After buying out Ellis in 1985, Wright brought Nigel Grainge’s Ensign Records into the fold and gave the label an enormous worldwide hit with Sinead O’Connor’s Nothing Compares 2 U. Chris Wright sold the Chrysalis Records label to EMI in 1991. Wright left and EMI kept the imprint running with ex-Take That bad boy Robbie Williams. Initially seen as a laughing stock, Williams soon removed the smirk from his critics’ faces with his postmodern end‑of-the-pier show that was such a hit with European audiences.
Wright formed the discrete Chrysalis Group, set up boutique indie label Echo and, briefly, the heritage label Papillion, which was the imprint Cliff Richard was signed to for his final UK No.1, The Millennium Prayer.
TODAY:
The label was divested by Universal when they bought EMI in 2013. Warners looks after the UK-signed catalogue acts through the Parlophone Label Group, while the US material, such as Blondie, is through Capitol, run by Universal. The publishing arm was purchased by BMG Rights.
Wright is a multi-millionaire businessman with interests in radio, TV and sport; Ellis went on to found Imago Records and has served on the board of directors of the Metropolitan Opera Club of New York City.
WHY WE SHOULD CARE:
Chris Wright and Terry Ellis are maybe less well known than counterparts such as Richard Branson (described as a businessman pretending to be a music man, while Wright has been described as a music man pretending to be a businessman), but their drive and foresight saw them accepted into the industry firmament in a way their peers possibly weren’t.
Their open-minded musical policy led to a remarkable eclecticism and loyalty to acts such as UFO and Robin Trower, while also diversifying into video – Eat To The Beat by Blondie boasted the first full-length video album – and TV production: lest we forget, it was Chrysalis Visual Programming that brought Max Headroom into the world.
Chrysalis Facts:
The details behind the label.
First album release: Stand Up by Jethro Tull (Island ILP 985, 10⁄68, pink label with Chrysalis Productions butterfly on it)
First single release: A Song For Jeffrey by Jethro Tull (Island WIP 6043, 10⁄68, pink label with Chrysalis Productions butterfly on it)
First album release on stand-alone Chrysalis: A Space In Time by Ten Years After (Chrysalis CHR 1002, 10⁄71)
First single release on stand-alone Chrysalis: The Lady I Love/Heidi by Tir Na Nóg (Chrysalis CHS 2001, 3⁄72)
First UK No. 1 album: Stand Up by Jethro Tull (Island ILPS 9103, 9/8/69, pink label with Chrysalis Productions butterfly on it)
First UK No. 1 single: When I Need You by Leo Sayer (Chrysalis CHS 2127, 19/1/77)

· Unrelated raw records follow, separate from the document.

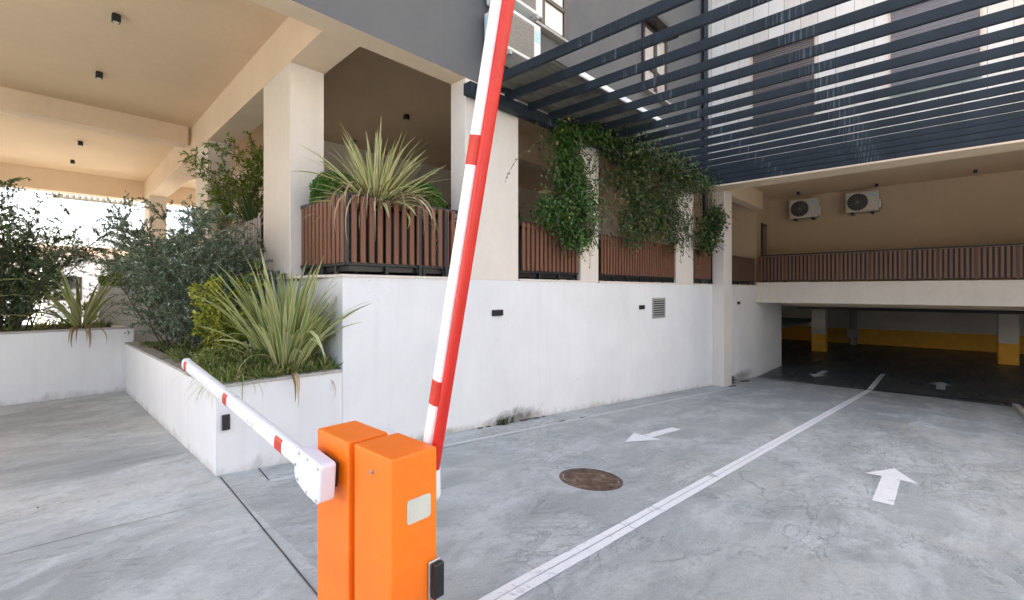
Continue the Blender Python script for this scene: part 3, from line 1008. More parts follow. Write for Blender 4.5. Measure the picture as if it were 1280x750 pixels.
m = MB(); m.prism([(xl(6.95) + .08, 6.95), (xl(6.95) + .6, 6.95), (xl(9.9) + .6, 9.9), (xl(9.9) + .08, 9.9)], BZ0, BZ1 - .1); m.build('trough', BLACKPL, sp6)

rl = thing('railing', (16.9, 0, 1.86), 'dark brown slatted railing along the walkway above the garage mouth', 'railing')
RZ0, RZ1 = 1.86, 2.76
m = MB(); slat_run(m, (16.88, 4.5), (16.88, -7.0), RZ0 + .06, RZ1 - .04, .104, .058); m.build('slat_panel', WOODRAIL, rl, .003)
m = MB(); m.box(16.945, -7.0, RZ0 + .05, 16.95, 4.5, RZ1 - .05); m.build('backing_screen', BLACK, rl)
m = MB(); m.box(16.90, -7.0, RZ1 - .1, 16.94, 4.5, RZ1 - .05); m.box(16.90, -7.0, RZ0 + .1, 16.94, 4.5, RZ0 + .15); m.box(16.85, -7, RZ1 - .038, 16.96, 4.5, RZ1); m.build('rail', BLACK, rl, .003)
for i in range(17):
    y = 4.5 - .725 * i
    m = MB(); m.box(16.86, y - .04, RZ0, 16.955, y + .03, RZ1 - .04); m.build('post', WOODDARK, rl, .004)

# ------------------------------------------------------------------ barriers
def rounded(w, h, r, n=4):
    """rounded rectangle outline, w along u and h along v"""
    pts = []
    for (sx, sy, a0) in ((1, 1, 0), (-1, 1, 90), (-1, -1, 180), (1, -1, 270)):
        for i in range(n + 1):
            a = R(a0 + 90 * i / n)
            pts.append((sx * (w / 2 - r) + r * math.cos(a), sy * (h / 2 - r) + r * math.sin(a)))
    return pts

def arm_piece(mb, a, d, u, x, s0, s1, w, h, r, off=0.0, mi=0):
    """bar along d from s0 to s1; outline w across (world X) and h along u"""
    ring = [Vector(a) + Vector((x + px, 0, 0)) + Vector(u) * (py + off) + Vector(d) * s0 for px, py in rounded(w, h, r)]
    mb.extrude(ring, Vector(d) * (s1 - s0), mi)

def barrier(x0, y0, x1, y1, label, cat, side, pivot, ang, length, bands, two_tone):
    """cabinet + housing + boom turning in the YZ plane; side -1: boom on the -X face, +1: on the +X face"""
    b = thing('barrier_gate', ((x0 + x1) / 2, (y0 + y1) / 2, 0), label, cat, 'pair of parking barriers at the top of the ramp')
    mm = MB(); mm.box(x0, y0, .03, x1, y1, 1.0); mm.build('cabinet', ORANGE, b, .006, seg=3)
    mm = MB(); mm.box(x0 - .02, y0 - .02, 0.0, x1 + .02, y1 + .02, .028); mm.build('base_plate', STEEL, b, .003)
    d = Vector((0, math.cos(ang), math.sin(ang)))
    u = Vector((0, -math.sin(ang), math.cos(ang)))
    P = Vector((0, pivot[1], pivot[2]))
    px = pivot[0]
    mm = MB()
    bw, bh = (.052, .062) if two_tone else (.056, .080)
    arm_piece(mm, P, d, u, px, .05, length, bw, bh, .025)
    boom = mm.build('boom', ARMW, b, smooth=False)
    for (s0, s1) in bands:
        mm = MB()
        ring = [Vector((px + qx, 0, 0)) + P + u * qy + d * s0 for qx, qy in rounded(bw + .003, bh + .003, .027, 8) if qx < .006 and (two_tone or qy < bh * .42)]
        mm.extrude(ring, d * (s1 - s0))
        mm.build('red_band', REDREF, boom)
    if two_tone:
        mm = MB(); arm_piece(mm, P, d, u, px, .04, length + .002, .046, .036, .017, two_tone); mm.build('rubber_edge', ARMR, boom)
    else:
        mm = MB(); arm_piece(mm, P, d, u, px, length, length + .012, .060, .084, .027); mm.build('end_cap', WPLAST, boom)
    return b, d, u, P, px

# lower arm, on the near left cabinet
AL = math.atan2(.19, 1.9)
b1, d, u, P, px = barrier(.90, 1.722, 1.08, 1.998, 'orange parking barrier with its white arm lowered towards the planter', 'parking barrier', -1,
                          (.842, 1.83, .862), AL, 2.13, ((.34, .42), (1.13, 1.20), (2.03, 2.09)), 0)
hs = MB()
ring = [(.80, py, pz) for py, pz in ((-.075, .062), (-.064, .072), (.13, .072), (.165, .055), (.165, -.04), (.14, -.07), (.045, -.09), (-.055, -.09), (-.075, -.072))]
c = P
ring = [Vector((.800, 0, 0)) + c + Vector(d) * py + Vector(u) * pz for _, py, pz in ring]
hs.extrude(ring, (.066, 0, 0))
hs.build('arm_housing', WPLAST, b1, .010, seg=3)
hp = MB()
hp.obox((.882, c.y + .03, c.z), (.0135, 0, 0), d * .065, u * .05)
hp.build('hub_plate', BLACKPL, b1, .003)
for py, pz in ((-.058, .055), (.035, .060), (.115, .057), (.148, 0), (.122, -.054), (.035, -.074), (-.056, -.072)):
    q = c + d * py + u * pz
    sc_m = MB(); sc_m.disc((.7995, q.y, q.z), (-1, 0, 0), .006, .002, 10); sc_m.build('screw', STEEL, b1)

# raised arm, on the far side of the near right cabinet
AR = R(90 + 12.6 + 0)
b2, d, u, P, px = barrier(.91, 1.43, 1.11, 1.695, 'orange parking barrier with blank plate and red and white arm raised', 'parking barrier', 1,
                          (1.146, 1.55, .86), math.pi - R(90 - 13.6), 2.6, ((.30, .40), (1.23, 1.335), (2.15, 2.25)), .047)
hs = MB()
ring = [Vector((1.122, 0, 0)) + P + Vector((0, py, pz)) for py, pz in ((-.06, .08), (.085, .09), (.095, .07), (.095, -.09), (.06, -.12), (-.035, -.12), (-.065, -.09))]
hs.extrude(ring, (.058, 0, 0))
hs.build('arm_housing', WPLAST, b2, .014, seg=4)
m = MB(); m.disc((1.108, P.y, P.z), (1, 0, 0), .06, .018, 20); m.build('hub_plate', BLACKPL, b2)
m = MB()
ring = [Vector((1.026 + a, 1.4299, .79 + bb)) for a, bb in rounded(.105, .088, .012)]
m.extrude(ring, (0, -.003, 0)); m.build('blank_plate', PLATE, b2)
for a in (-.04, .04):
    m = MB(); m.disc((1.026 + a, 1.4268, .79), (0, -1, 0), .003, .001, 10); m.build('rivet', STEEL, b2)
m = MB(); m.disc((.9098, 1.558, .945 - .02), (-1, 0, 0), .009, .006, 16); m.disc((.9035, 1.558, .925), (-1, 0, 0), .004, .003, 10); m.build('lock', STEEL, b2)
m = MB(); m.box(1.065, 1.420, .43, 1.122, 1.4298, .575); m.build('sensor_plate', STEEL, b2, .004)
m = MB(); m.box(1.074, 1.398, .437, 1.122, 1.4198, .567); m.build('sensor', BLACKPL, b2, .005)

# ------------------------------------------------------------------ lamps, vents, air conditioners
def ceiling_light(x, y, label, z=ZC, proto=[None]):
    if proto[0] is None:
        o = thing('ceiling_light', (x, y, z), label, 'ceiling light', 'small black cube lights on the ceilings')
        mm = MB(); mm.box(x - .042, y - .042, z - .10, x + .042, y + .042, z - .012); mm.build('shade', BLACK, o, .004)
        mm = MB(); mm.box(x - .03, y - .03, z - .012, x + .03, y + .03, z - .001); mm.build('bracket', BLACK, o)
        mm = MB(); mm.disc((x, y, z - .1005), (0, 0, -1), .030, .002, 20); mm.build('lens', BLIND, o)
        proto[0] = o
    else:
        o = copy_tree(proto[0])
        o.location = (x, y, z)
        o['label'] = label
    return o
ceiling_light(.853, 7.4, 'black cube light on portico ceiling, nearest the top edge of the photo')
ceiling_light(.90, 9.55, 'black cube light on portico ceiling just before the cross beam')
ceiling_light(1.03, 14.3, 'black cube light on portico ceiling just behind the cross beam')
ceiling_light(1.04, 16.5, 'black cube light deepest under the portico, closest to its far beam')
ceiling_light(5.13, 7.55, 'black cube light on dim terrace ceiling, above right of the striped flax')
ceiling_light(5.2, 9.7, 'black cube light on terrace ceiling, half hidden behind the striped flax leaves')
ceiling_light(18.3, 3.68, 'black ceiling light above the left air conditioner in the recess')
ceiling_light(18.6, 1.59, 'black ceiling light right above the second air conditioner in the recess')
ceiling_light(18.3, -.61, 'black ceiling light in the recess far right of both air conditioners')

def wall_light(x, z, label, y=YF, w=.2, h=.085, dp=.035):
    o = thing('wall_light', (x, y, z), label, 'wall light', 'small black lights on the white walls')
    mm = MB(); mm.box(x - w / 2, y - dp, z - h / 2, x + w / 2, y - .002, z + h / 2); mm.build('housing', BLACK, o, .006)
    mm = MB(); mm.box(x - w / 2 + .015, y - dp - .003, z - h / 2 + .015, x + w / 2 - .015, y - dp + .001, z + h / 2 - .02); mm.build('lens', BLACKPL, o, .002)
    return o
wall_light(4.62, 1.285, 'black slot light on white wall below the broad column, just right of raised arm')
wall_light(8.85, 1.25, 'black slot light on white wall left of the louvred vent')
wall_light(15.0, 1.22, 'small black light on the wall between projecting column and garage mouth')
wall_light(1.262, .45, 'black upright light at the corner of the low white planter', w=.06, h=.135, dp=.03)

v = thing('air_vent', (9.63, YF, 1.2), 'square pale metal louvred vent on the white terrace wall', 'vent')
m = MB()
m.box(9.33, YF - .02, .99, 9.36, YF - .002, 1.44); m.box(9.92, YF - .02, .99, 9.95, YF - .002, 1.44)
m.box(9.36, YF - .02, .99, 9.92, YF - .002, 1.02); m.box(9.36, YF - .02, 1.41, 9.92, YF - .002, 1.44)
m.build('frame', VENT, v, .003)
m = MB(); m.box(9.36, YF - .006, 1.02, 9.92, YF - .003, 1.41); m.build('backing', BLACKPL, v)
m = MB()
for i in range(8):
    z = 1.045 + i * .049
    m.obox((9.64, YF - .017, z), (.28, 0, 0), (0, .011, .011), (0, .001, -.001))
m.build('louvres', VENT, v)

def air_conditioner(x, y, z, label, face, w=.86, h=.66, d=.32):
    """outdoor unit, built facing -Y at its place and turned with its Empty"""
    o = thing('air_conditioner', (0, 0, 0), label, 'air conditioner', 'outdoor air conditioner units')
    mm = MB(); mm.box(-w / 2, -d, 0, w / 2, 0, h); mm.build('casing', ACCR, o, .015, seg=3)
    fx = -w * .14
    mm = MB(); mm.disc((fx, -d - .001, h / 2), (0, -1, 0), h * .42, .004, 32); mm.build('fan_recess', ACDARK, o)
    gr = MB()
    for k in range(1, 6):
        rr = h * .42 * k / 5.5
        pts = [(fx + rr * math.cos(a), -d - .016, h / 2 + rr * math.sin(a)) for a in [2 * math.pi * i / 28 for i in range(29)]]
        gr.tube(pts, .0035, 5, cap=False)
    for k in range(8):
        a = math.pi * k / 8
        gr.tube([(fx - h * .42 * math.cos(a), -d - .02, h / 2 - h * .42 * math.sin(a)), (fx + h * .42 * math.cos(a), -d - .02, h / 2 + h * .42 * math.sin(a))], .003, 5)
    gr.build('grille', ACG, o, smooth=True)
    mm = MB(); mm.box(w / 2 - .2, -d - .004, h * .72, w / 2 - .05, -d - .001, h * .86); mm.build('sticker', STICKER, o)
    mm = MB(); mm.box(w / 2 + .001, -.25, .1, w / 2 + .05, -.05, h * .55); mm.build('valve_cover', ACW, o, .01)
    for sx in (-1, 1):
        mm = MB(); mm.box(sx * w * .3 - .025, -d - .02, -.06, sx * w * .3 + .025, .1, -.002); mm.build('bracket', BLACK, o, .003)
    o.location = (x, y, z)
    o.rotation_euler = (0, 0, face)
    return o
FACEX = R(-90)   # front towards -X
air_conditioner(19.1, 3.62, 4.13, 'white air conditioner unit high on tan recess wall, the one nearer the door', FACEX)
air_conditioner(19.1, 1.98, 4.15, 'white air conditioner unit high on tan recess wall, the one farther from the door', FACEX)

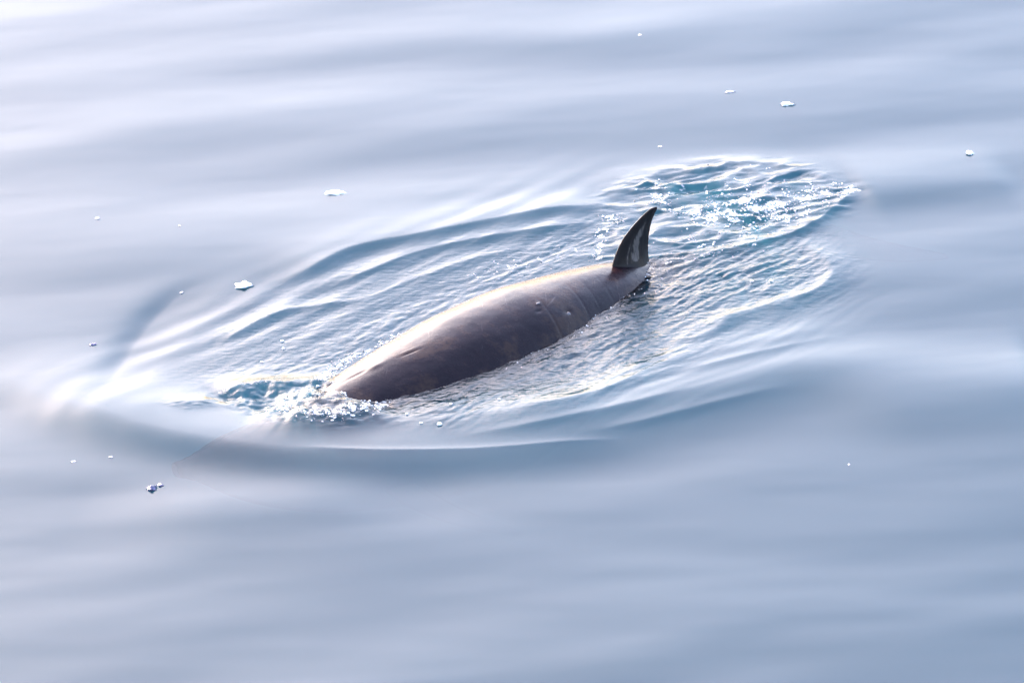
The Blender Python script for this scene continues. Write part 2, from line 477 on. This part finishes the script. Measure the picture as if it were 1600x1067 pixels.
# --- water heaped over the head
curve([(335, 622), (370, 613), (410, 607), (460, 606), (520, 606), (575, 612)], 0.050, 0.16, 0.16, taper=(0.25, 0.15), sharp=1.5)
curve([(400, 648), (470, 660), (535, 656), (605, 634)], 0.070, 0.24, 0.24, taper=(0.35, 0.25), sharp=1.8)
curve([(440, 622), (500, 634), (560, 634)], 0.052, 0.16, 0.14, taper=(0.4, 0.3), sharp=1.8)
curve([(250, 640), (300, 637), (345, 628)], 0.012, 0.1, 0.1, taper=(0.4, 0.3))

# concentric ripples hugging the body
ca, sa = A3[0], A3[1]
rs = (X - P0[0]) * ca + (Y - P0[1]) * sa                    # along the body
rn = (X - P0[0]) * sa - (Y - P0[1]) * ca                    # off to the camera side
phi = np.hypot(rn, np.minimum(rs - 0.4, 0) + np.maximum(rs - 5.0, 0) * 0.6)
def chop(lx, ly, seed, sharp=1.0):
    wv = perlin(rs / 0.9 + seed, rn / 0.5 + seed * 2.3) * 0.10
    v = perlin((rs + wv) / lx + seed * 5.1, (phi + wv) / ly + seed * 1.7)
    return v if sharp == 1 else 1 - np.abs(v) * 2
pn = perlin(rs / 1.1 + 3.3, rn / 0.8 + 9.1)
H += M_NEAR * (0.011 * chop(0.42, 0.13, 2) + 0.012 * chop(0.21, 0.062, 3) + 0.0100 * chop(0.13, 0.040, 5)) * (0.75 + 0.8 * np.clip(pn, -0.5, 0.6))
H += M_FAR * (0.007 * chop(0.8, 0.16, 7) + 0.0026 * chop(0.35, 0.066, 8) + 0.0012 * chop(0.16, 0.035, 9))
edge = np.exp(-((phi - 0.55) / 0.25) ** 2)
H += M_FAR * edge * (0.006 * chop(0.16, 0.07, 12) + 0.004 * chop(0.08, 0.04, 13))
fa = X * 0.94 + Y * 0.34; fb = -X * 0.34 + Y * 0.94
fa = fa + 0.16 * perlin(X / 0.6 + 9, Y / 0.6); fb = fb + 0.13 * perlin(X / 0.5 + 2, Y / 0.5 + 31)
fm = 0.35 + 1.5 * np.clip(perlin(X / 0.55 + 15, Y / 0.5 + 3) + 0.25, 0, 1)
ridg = 1 - 2.2 * np.abs(perlin(fa / 0.46 + 4, fb / 0.24 + 8) + 0.35 * perlin(fa / 0.2, fb / 0.11 + 3))
H += M_FLUKE * (0.020 * (ridg - 0.45) + fm * (0.013 * perlin(fa / 0.20 + 2, fb / 0.10 + 5) + 0.007 * perlin(fa / 0.08, fb / 0.045)))
wr_ = 0.16 * perlin(X / 1.3 + 6, Y / 1.3 + 2) + 0.05 * perlin(X / 0.45 + 1, Y / 0.45)
side = sstep(-0.4, 0.5, rn) * sstep(1.4, 3.0, rs) * sstep(5.6, 3.8, rs)
ringm = np.exp(-((phi - 1.25) / 0.5) ** 2) * side * (0.45 + 0.9 * np.clip(perlin(rs / 1.2 + 8, rn / 0.7 + 4) + 0.35, 0, 1))
H += ringm * 0.0028 * np.sin((phi + wr_) * 2 * math.pi / 0.30)
H += ringm * 0.0009 * np.sin((phi + 1.4 * wr_) * 2 * math.pi / 0.115)
fars = sstep(0.2, -0.5, rn) * sstep(-0.9, 0.6, rs) * sstep(6.0, 4.0, rs)
ringf = np.exp(-((phi - 1.35) / 0.45) ** 2) * fars * (0.4 + 0.9 * np.clip(perlin(rs / 1.3 + 18, rn / 0.7 + 14) + 0.35, 0, 1))
H += ringf * 0.0030 * np.sin((phi + wr_) * 2 * math.pi / 0.27)
# faint wind texture on the open water
H += (0.00025 * aniso(0.12, 0.22, 0.10, 21) + 0.0004 * aniso(0.25, 0.55, 0.20, 22)) * (0.35 + 0.65 * sstep(-3.5, 0.0, Y)) * sstep(14, 9, np.abs(X)) * sstep(16, 10, np.abs(Y))
# turbulent water over the head and against the shoulder
M_BOW = mask([(330, 625), (400, 605), (500, 602), (600, 612), (612, 640), (540, 678), (430, 672)], 0.10)
H += M_BOW * (0.022 * perlin(X / 0.15 + 1, Y / 0.15 + 5) + 0.013 * perlin(X / 0.07 + 7, Y / 0.06) + 0.005 * perlin(X / 0.035 + 3, Y / 0.035))
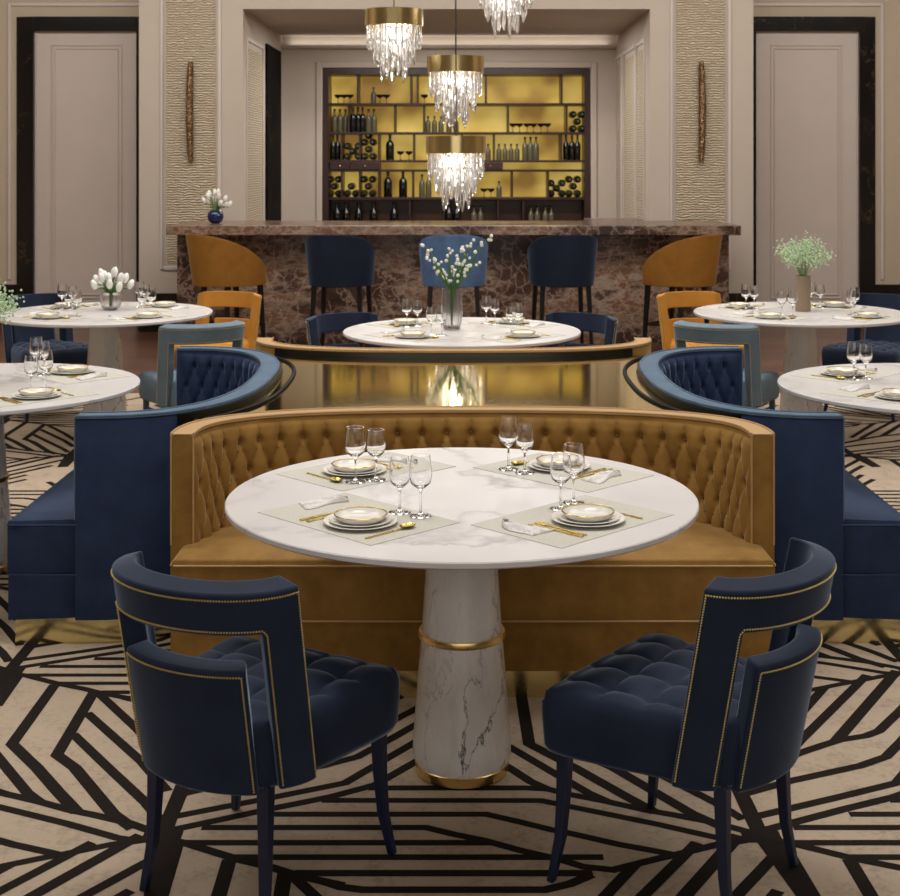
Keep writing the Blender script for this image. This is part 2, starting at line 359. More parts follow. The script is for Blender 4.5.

Last No. 1 single: Radio by Robbie Williams (Chrysalis CDCHS 5156, 10⁄2004)
Further Listening
The albums and tracks you need to hear.
Various Artists
Over The Rainbow: The Last Concert, Live!
(Chrysalis 1975)
Under management company Biffo, Chris Wright and Terry Ellis owned the Rainbow Theatre in London, and this album was a live recording of its final show after it was threatened with closure in 1975. Featuring Chrysalis artists (Procol Harum, Sassafras, Frankie Miller and Richard and Linda Thompson) and some fellow travellers (Kevin Coyne, Hatfield And The North and John Martyn), it’s a marvellous showcase of the age, complete with super-earnest stage announcements by John Peel.
*Aqualung*
Jethro Tull
(Aqualung, 1971)
It’s impossible not to consider Tull when discussing the label. The title track from their not-a-concept-album Aqualung remains as bold and dark as it did when Ian Anderson first unleashed it in 1971. The album confirmed their position as Chrysalis’ superstars.
*I’d Love To Change The World*
Ten Years After
(A Space In Time, 1971)
Ten Years After were crystalised in the popular consciousness when the group were captured in all their split-screen glory in the Woodstock film, and Alvin Lee was mentioned in the same breath as Eric Clapton, Jeff Beck and Jimmy Page. I’d Love To Change The World became their only UK Top 40 hit on the back of this popularity.
*Free Hand*
Gentle Giant
(Free Hand, 1975)
Five years and three labels into their career, Gentle Giant delivered some supercharged performances on their first album for Chrysalis. The title track successfully captures their live aggression.
*Pandora’s Box *
Procol Harum
(Procol’s Ninth, 1975)
Procol Harum were industry veterans by the time they released this record, which boasts a mysteriously chugging sound that showed they could roll with the shifting demands of the mid-70s music scene.
*Fade Away And Radiate *
Blondie
(Parallel Lines, 1978)
Possibly the most astute of all Chrysalis signings, Blondie became one of the biggest groups in the world as the 70s became the 80s. Although their singles bristled with disco and power-pop, art rock was never far away, and this track from 1978’s Parallel Lines album features none other than Robert Fripp on guitar.
Street Cafe
Icehouse
(Love In Motion, 1983)
Led by polymath Iva Davies, Australian art-rockers Icehouse had a UK Top 20 hit with Hey Little Girl in 1983. Street Cafe, from 1983’s Love In Motion album, was its follow‑up. It’s one of the great overlooked songs of the 80s, with its sweeping arrangement and its Ferry-lite vocal delivery.